Start of Collected data
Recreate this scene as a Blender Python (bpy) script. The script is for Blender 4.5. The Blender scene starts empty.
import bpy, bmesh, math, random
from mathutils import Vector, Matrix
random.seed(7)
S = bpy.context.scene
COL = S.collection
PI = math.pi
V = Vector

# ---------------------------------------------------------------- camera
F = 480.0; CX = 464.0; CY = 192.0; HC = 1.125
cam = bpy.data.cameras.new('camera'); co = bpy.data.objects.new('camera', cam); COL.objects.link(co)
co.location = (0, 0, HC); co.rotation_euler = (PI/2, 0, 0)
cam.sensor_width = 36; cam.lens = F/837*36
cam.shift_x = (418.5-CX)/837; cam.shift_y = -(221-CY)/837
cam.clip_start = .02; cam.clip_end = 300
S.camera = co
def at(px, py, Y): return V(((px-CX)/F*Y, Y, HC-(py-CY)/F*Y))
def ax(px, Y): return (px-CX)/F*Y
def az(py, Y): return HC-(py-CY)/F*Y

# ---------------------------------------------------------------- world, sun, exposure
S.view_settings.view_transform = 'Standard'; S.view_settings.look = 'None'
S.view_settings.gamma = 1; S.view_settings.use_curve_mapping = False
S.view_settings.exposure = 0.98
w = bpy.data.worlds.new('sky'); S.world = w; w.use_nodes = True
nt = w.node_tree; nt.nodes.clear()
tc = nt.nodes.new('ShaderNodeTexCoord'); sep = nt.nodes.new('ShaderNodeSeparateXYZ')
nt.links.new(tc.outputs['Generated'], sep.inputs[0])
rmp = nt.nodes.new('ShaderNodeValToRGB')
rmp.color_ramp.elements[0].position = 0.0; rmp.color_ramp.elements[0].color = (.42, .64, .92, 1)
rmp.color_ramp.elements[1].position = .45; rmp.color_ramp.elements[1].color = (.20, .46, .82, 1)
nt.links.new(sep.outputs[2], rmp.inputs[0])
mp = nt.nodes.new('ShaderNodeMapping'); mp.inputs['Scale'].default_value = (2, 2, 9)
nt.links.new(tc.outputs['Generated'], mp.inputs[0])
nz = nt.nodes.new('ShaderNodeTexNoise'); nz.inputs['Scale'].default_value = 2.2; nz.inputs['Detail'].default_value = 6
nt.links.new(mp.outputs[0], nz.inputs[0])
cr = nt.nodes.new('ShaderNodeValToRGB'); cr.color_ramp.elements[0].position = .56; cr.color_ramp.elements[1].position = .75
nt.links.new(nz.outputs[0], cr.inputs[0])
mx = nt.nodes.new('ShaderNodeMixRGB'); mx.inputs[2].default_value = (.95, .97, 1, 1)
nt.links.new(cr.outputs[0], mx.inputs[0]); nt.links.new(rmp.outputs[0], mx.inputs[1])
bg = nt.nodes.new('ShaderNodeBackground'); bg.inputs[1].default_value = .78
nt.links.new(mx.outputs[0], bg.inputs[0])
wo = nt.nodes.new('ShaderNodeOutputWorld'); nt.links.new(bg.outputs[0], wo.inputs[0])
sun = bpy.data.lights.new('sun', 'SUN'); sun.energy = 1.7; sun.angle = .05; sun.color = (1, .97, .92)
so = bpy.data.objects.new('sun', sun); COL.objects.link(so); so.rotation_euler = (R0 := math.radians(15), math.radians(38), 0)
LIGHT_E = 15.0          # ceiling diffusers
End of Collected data
— What you should do —
From the first line above through the line that contains "def az(py, Y): return HC-(py-CY)/F*Y", quote each line exactly. Output nothing more.

— Solution for this task —
Recreate this scene as a Blender Python (bpy) script. The script is for Blender 4.5. The Blender scene starts empty.
import bpy, bmesh, math, random
from mathutils import Vector, Matrix
random.seed(7)
S = bpy.context.scene
COL = S.collection
PI = math.pi
V = Vector

# ---------------------------------------------------------------- camera
F = 480.0; CX = 464.0; CY = 192.0; HC = 1.125
cam = bpy.data.cameras.new('camera'); co = bpy.data.objects.new('camera', cam); COL.objects.link(co)
co.location = (0, 0, HC); co.rotation_euler = (PI/2, 0, 0)
cam.sensor_width = 36; cam.lens = F/837*36
cam.shift_x = (418.5-CX)/837; cam.shift_y = -(221-CY)/837
cam.clip_start = .02; cam.clip_end = 300
S.camera = co
def at(px, py, Y): return V(((px-CX)/F*Y, Y, HC-(py-CY)/F*Y))
def ax(px, Y): return (px-CX)/F*Y
def az(py, Y): return HC-(py-CY)/F*Y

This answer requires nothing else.